Again, “We adore God who is love, who in Jesus Christ gave Himself for us, who offered Himself on the Cross to expiate our sins, and through the power of this love, rose from the dead and lives in His Church. We have no God other than Him” (Pope Francis, 6/21/14).
Saint Paul writes to the Corinthians in his famous hymn on Christlike love (agape), “If I give away all I have, and if I deliver up my body to be burned, but have not love, I gain nothing” (1Co13: 3). Before this sentence Paul mention many other great things that a Christian could do that without love are worthless, e.g., faith to move mountains, spell binding religious oratory, knowledge. If these activities, which are normally consider evidence of divine power and righteousness flowing through a person, are spiritually worthless without love (agape), then those acts normally perceived as less important acts, e.g., giving a person a cup of tea, are equally unavailing spiritually. The wonderful corollary of this, however, is that the smallest act, e.g., giving a cup of tea, done with Christlike love (agape) has eternal significance and divine power within it. This is so because God is love (agape) and by choosing to conform one’s will the will of God who is love (agape) a person becomes a participant in and channel for the power of God that saves, Christlike love (agape).
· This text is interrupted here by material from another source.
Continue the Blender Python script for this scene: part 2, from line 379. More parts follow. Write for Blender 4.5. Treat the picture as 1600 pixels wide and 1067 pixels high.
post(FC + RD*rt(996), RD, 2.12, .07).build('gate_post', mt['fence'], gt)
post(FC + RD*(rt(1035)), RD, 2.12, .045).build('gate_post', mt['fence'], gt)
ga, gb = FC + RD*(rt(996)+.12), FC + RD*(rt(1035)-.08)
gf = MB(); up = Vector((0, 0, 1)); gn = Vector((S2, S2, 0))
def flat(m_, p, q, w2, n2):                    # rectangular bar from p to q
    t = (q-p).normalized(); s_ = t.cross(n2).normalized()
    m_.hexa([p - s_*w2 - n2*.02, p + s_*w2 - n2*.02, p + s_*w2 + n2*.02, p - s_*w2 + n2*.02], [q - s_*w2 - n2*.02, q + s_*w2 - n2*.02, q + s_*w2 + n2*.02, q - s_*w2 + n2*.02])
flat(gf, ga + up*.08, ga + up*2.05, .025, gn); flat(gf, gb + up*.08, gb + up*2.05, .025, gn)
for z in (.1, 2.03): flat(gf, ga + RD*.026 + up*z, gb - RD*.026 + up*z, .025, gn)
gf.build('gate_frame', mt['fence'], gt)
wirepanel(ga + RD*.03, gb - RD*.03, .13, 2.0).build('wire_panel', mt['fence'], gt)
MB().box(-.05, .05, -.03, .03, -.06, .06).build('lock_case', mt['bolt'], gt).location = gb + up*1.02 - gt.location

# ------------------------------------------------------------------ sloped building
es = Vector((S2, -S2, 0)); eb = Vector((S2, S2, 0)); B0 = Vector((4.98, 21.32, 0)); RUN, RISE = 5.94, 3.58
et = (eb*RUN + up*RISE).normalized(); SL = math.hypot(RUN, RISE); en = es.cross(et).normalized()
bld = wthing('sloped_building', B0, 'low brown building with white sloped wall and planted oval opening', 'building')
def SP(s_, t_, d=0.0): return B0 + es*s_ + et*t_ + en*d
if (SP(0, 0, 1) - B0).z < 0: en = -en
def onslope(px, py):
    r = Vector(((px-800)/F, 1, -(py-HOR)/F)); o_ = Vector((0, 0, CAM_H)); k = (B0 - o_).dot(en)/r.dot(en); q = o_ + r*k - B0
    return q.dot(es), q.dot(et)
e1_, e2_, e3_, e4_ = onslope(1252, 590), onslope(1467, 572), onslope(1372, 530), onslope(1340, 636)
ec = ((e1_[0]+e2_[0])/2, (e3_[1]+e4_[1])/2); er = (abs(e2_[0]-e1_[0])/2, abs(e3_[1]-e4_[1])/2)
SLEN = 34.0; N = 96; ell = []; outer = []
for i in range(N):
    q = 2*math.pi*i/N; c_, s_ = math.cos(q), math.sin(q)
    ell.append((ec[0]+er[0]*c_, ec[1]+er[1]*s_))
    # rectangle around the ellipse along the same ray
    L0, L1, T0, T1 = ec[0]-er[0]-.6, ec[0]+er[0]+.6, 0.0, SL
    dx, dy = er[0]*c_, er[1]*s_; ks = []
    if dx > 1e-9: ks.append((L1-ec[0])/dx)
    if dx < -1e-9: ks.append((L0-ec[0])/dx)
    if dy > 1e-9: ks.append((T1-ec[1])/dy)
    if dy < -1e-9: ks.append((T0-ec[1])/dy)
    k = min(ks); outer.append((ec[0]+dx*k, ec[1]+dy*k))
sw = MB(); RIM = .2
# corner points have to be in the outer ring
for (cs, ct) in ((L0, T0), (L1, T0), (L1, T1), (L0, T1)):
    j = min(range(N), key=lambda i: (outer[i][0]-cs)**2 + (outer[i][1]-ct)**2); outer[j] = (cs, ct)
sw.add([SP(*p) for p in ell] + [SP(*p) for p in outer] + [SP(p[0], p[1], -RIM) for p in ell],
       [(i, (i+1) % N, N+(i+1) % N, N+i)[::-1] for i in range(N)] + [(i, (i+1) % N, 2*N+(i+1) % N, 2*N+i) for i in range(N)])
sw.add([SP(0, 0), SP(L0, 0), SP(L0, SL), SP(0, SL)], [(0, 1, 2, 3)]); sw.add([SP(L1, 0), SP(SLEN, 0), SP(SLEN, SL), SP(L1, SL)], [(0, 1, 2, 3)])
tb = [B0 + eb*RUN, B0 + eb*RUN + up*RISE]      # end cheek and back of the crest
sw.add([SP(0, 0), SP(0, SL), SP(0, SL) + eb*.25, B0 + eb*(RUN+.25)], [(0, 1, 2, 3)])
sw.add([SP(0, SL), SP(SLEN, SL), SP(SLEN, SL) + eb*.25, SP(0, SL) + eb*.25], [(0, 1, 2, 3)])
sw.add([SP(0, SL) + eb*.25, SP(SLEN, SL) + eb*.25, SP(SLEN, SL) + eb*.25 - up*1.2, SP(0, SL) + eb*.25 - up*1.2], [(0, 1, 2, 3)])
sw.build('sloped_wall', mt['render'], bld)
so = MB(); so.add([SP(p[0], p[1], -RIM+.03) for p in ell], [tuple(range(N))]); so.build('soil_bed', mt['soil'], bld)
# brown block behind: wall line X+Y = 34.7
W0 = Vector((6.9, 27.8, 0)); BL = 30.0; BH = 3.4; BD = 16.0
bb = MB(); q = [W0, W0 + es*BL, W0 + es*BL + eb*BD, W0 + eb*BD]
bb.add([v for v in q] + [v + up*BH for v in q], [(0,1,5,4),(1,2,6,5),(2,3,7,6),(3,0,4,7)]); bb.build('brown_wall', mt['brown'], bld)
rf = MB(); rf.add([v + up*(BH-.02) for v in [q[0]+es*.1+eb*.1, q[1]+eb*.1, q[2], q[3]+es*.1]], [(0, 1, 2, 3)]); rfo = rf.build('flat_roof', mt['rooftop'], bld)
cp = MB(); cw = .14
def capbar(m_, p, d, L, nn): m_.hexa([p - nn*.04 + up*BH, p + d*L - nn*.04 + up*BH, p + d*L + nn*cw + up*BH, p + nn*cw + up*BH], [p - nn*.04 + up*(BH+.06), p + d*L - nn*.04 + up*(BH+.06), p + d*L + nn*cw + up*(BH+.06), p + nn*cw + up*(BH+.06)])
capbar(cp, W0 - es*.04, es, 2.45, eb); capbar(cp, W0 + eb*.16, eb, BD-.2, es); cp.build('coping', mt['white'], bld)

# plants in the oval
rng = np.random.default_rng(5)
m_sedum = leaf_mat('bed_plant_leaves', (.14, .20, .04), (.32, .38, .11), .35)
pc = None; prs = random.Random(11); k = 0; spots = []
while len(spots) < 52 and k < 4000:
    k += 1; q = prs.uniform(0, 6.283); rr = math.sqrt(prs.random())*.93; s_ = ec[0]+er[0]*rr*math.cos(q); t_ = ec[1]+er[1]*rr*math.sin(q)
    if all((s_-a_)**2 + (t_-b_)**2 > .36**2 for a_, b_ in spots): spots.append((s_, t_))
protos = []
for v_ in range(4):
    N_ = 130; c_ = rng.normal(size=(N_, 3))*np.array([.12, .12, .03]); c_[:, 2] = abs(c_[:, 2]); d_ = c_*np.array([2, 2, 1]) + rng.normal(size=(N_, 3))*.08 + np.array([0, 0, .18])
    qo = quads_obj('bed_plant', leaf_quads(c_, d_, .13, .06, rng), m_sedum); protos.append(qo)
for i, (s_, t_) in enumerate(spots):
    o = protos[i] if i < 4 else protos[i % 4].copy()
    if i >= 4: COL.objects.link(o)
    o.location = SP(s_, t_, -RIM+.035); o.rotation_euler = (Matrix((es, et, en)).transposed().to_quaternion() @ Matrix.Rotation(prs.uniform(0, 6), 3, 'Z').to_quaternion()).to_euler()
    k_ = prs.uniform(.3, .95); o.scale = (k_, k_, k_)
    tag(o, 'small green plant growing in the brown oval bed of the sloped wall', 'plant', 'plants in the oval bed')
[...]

This also means that a crucifixion, a cross, without love does not save. In no way do the mere words, “by His suffering and death we are saved,” or “by the blood of the cross we are saved,” fully, or even properly or understandably,” communicate the fundamental reality, the essential element of choice at the crucifixion of Jesus. It is not “suffering and dying” in order somehow to placate God, that is the indispensable reality of Jesus’ crucifixion. It is loving as the God of love desires Jesus and everyone to love. The preeminent Catholic Biblical scholar of the mid-twentieth century, the late Rev. John L. McKenzie, writes in his interpretation of the New Testament [The Power and the Wisdom (1965), Imprimi Potest, Nihil Obstat, and Imprimatur (1965)],
“Jesus experienced nothing, we have noticed, that is not part of the human condition. And he thus placed his achievements within the reach of all men. Suffering and death are the normal human condition. Jesus does not ennoble them, but he makes them the means by which man is liberated from sin and death. He demands nothing that is not within the reach of every man of every age. The deliverance of man is not to be accomplished by an act, which can be shared by only a few. Jesus meets man in the common destiny of all men.
There has long been a tradition that has elevated the mystique of suffering for its own sake. Many Christian ascetics have sough fuller identification with Jesus as the Suffering Servant by the deliberate refusal of pleasure and the deliberate infliction of pain on themselves. A morbid form of this asceticism keeps pleasure from other and inflicts pain on others. The number of venerable names associated with this tradition is alarming, and one questions it at the risk of appearing to be a lover of the good life… Mere cultivation of pain does not assure identity with Jesus the Suffering Son of Man. We must point out mere animal pain does not save. Identity with Jesus suffering is first of all identity with Jesus loving, to put it in a single word.”